What you need to do » Hand back each line, unchanged, from the top down to the line where "from mathutils.geometry import" sits.

Source excerpt »
***

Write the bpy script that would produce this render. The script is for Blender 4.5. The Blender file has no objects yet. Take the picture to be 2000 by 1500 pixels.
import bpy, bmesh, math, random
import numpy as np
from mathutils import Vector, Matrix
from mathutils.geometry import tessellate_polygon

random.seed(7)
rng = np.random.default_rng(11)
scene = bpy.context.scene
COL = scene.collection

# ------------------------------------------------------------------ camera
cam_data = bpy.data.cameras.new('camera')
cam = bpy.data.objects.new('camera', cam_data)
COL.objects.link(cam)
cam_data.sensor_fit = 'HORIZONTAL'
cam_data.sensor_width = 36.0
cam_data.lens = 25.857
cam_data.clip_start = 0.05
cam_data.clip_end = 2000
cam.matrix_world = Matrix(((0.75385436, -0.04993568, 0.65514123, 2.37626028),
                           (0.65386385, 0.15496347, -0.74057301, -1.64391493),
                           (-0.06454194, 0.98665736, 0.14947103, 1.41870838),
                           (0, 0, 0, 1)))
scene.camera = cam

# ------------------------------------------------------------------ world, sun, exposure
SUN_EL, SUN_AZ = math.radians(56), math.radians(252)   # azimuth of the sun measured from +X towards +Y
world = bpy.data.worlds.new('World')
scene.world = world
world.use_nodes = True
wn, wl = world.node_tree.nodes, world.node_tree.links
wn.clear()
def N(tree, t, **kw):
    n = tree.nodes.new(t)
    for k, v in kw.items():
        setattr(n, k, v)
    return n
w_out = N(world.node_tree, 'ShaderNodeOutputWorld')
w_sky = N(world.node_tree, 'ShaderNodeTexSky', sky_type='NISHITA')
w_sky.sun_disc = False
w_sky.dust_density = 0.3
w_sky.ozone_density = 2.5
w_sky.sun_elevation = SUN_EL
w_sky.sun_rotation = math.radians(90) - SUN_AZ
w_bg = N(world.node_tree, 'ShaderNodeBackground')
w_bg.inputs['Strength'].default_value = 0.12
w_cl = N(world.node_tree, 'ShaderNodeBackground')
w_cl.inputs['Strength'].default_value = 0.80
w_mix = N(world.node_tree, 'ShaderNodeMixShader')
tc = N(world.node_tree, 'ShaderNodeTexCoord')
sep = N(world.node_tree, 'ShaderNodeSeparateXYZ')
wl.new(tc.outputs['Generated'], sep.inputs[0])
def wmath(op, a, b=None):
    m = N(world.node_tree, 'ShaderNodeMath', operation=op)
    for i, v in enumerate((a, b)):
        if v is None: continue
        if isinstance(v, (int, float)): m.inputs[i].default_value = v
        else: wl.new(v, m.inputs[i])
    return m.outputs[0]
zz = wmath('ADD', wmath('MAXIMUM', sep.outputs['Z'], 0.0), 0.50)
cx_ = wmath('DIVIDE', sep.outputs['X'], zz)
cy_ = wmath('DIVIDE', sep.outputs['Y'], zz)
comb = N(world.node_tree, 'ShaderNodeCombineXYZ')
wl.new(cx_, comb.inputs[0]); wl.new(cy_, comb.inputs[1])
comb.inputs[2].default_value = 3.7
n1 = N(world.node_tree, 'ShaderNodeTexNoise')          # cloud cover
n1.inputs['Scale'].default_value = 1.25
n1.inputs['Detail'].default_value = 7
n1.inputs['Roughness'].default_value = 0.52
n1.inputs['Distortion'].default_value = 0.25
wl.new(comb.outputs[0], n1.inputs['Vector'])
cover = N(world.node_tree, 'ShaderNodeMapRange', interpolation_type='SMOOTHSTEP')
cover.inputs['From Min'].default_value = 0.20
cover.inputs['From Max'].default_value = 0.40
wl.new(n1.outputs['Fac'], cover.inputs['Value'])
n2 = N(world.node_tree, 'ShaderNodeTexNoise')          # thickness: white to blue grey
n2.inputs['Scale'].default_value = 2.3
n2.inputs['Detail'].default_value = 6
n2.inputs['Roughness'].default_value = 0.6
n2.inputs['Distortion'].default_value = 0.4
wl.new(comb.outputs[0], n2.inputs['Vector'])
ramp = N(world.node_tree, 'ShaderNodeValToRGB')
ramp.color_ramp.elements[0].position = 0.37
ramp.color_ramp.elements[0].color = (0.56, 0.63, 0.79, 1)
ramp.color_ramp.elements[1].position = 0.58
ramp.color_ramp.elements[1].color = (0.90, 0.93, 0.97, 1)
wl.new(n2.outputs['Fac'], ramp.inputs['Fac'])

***

Written answer »
Write the bpy script that would produce this render. The script is for Blender 4.5. The Blender file has no objects yet. Take the picture to be 2000 by 1500 pixels.
import bpy, bmesh, math, random
import numpy as np
from mathutils import Vector, Matrix
from mathutils.geometry import tessellate_polygon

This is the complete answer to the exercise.